South Korea Constitutional Court: State Will No Longer Prosecute Adultery, Extramarital Affairs

By Isaiah Narciso
South Korea Adultery Law, Marriage
Damien Meyer (AFP/File)

In a move that could potentially change society in that East Asian country, the South Korea Constitutional Court voted on Thursday to strike down a law that prohibited adultery, including cheating and extramarital affairs.

According to Steven Borowiec of the Los Angeles Times, seven of nine justices on the Constitutional Court voted to nullify the law that prohibited extramarital affairs.
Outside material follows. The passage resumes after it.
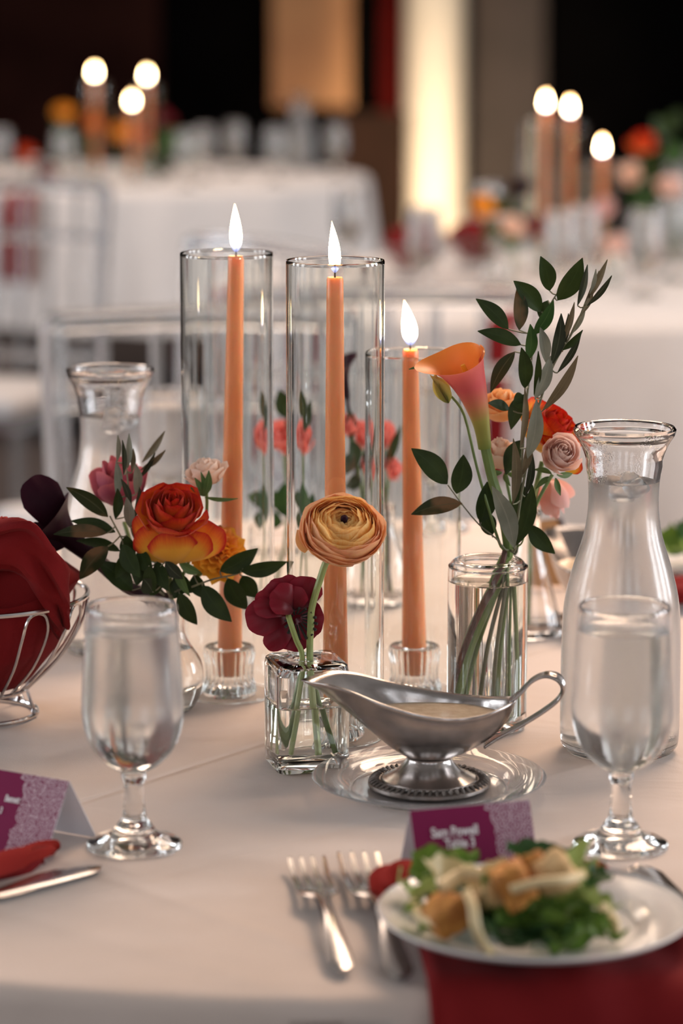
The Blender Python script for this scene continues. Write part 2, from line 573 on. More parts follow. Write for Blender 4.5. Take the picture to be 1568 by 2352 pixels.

The justices in favor of scrapping the law, which has been in effect since 1953, argued that it was an unconstitutional limit on personal freedom.

"Even if adultery should be condemned as immoral, state power should not intervene in individuals' private lives," presiding judge Park Han-Chul said. "Public conceptions of individuals' rights in their sexual lives have undergone changes."

According to ABC Australia, anyone who violated the adultery law could previously be imprisoned for up to two years. The law has faced serious challenges in court four times before, but those efforts were unsuccessful.

ABC Australia reported that the number of prosecutions for adultery in South Korea has gone down, noting that almost 5,500 people were formally charged with that action in the past six years. Prison terms for convicted adulterers have taken a steep drop too, from 216 people jailed in 2004 to only 22 since 2008.

"Under the law, adultery could only be prosecuted if an injured party complained, and any case was closed immediately if the plaintiff dropped the charge - a common occurrence that often involved a financial settlement," ABC Australia wrote.

According to ABC Australia, the South Korean law was based on a belief that adultery damaged families and challenged the social order. It was also originally introduced to protect the rights of women in marriages.

"Adultery must be censured morally and socially, but such a law is inappropriate in a modern society," Ko Seon-Ju, an activist with the group Healthy Families, said. "It used to be an effective legal tool to protect female rights, but equal rights legislation has improved."

Ko added that adultery "should be dealt with through dialogue between the partners, not by law."

The Los Angeles Times reported that "signs of infidelity" can be easy to spot in any South Korean city.

"Clustered around any train or bus station are 'love motels' whose customers include people having affairs and privacy-seeking young couples who still live with their parents," Borowiec wrote.

Borowiec reported that based on the court's data, 53,000 South Koreans have been indicted on adultery charges since 1985, including 900 last year. However, the Supreme Prosecutors' Office noted that few of them ever served time in prison.

According to Borowiec, now that the law has been struck down, court officials said that anyone convicted of adultery since 2008 could have their charges dismissed or be eligible for a retrial.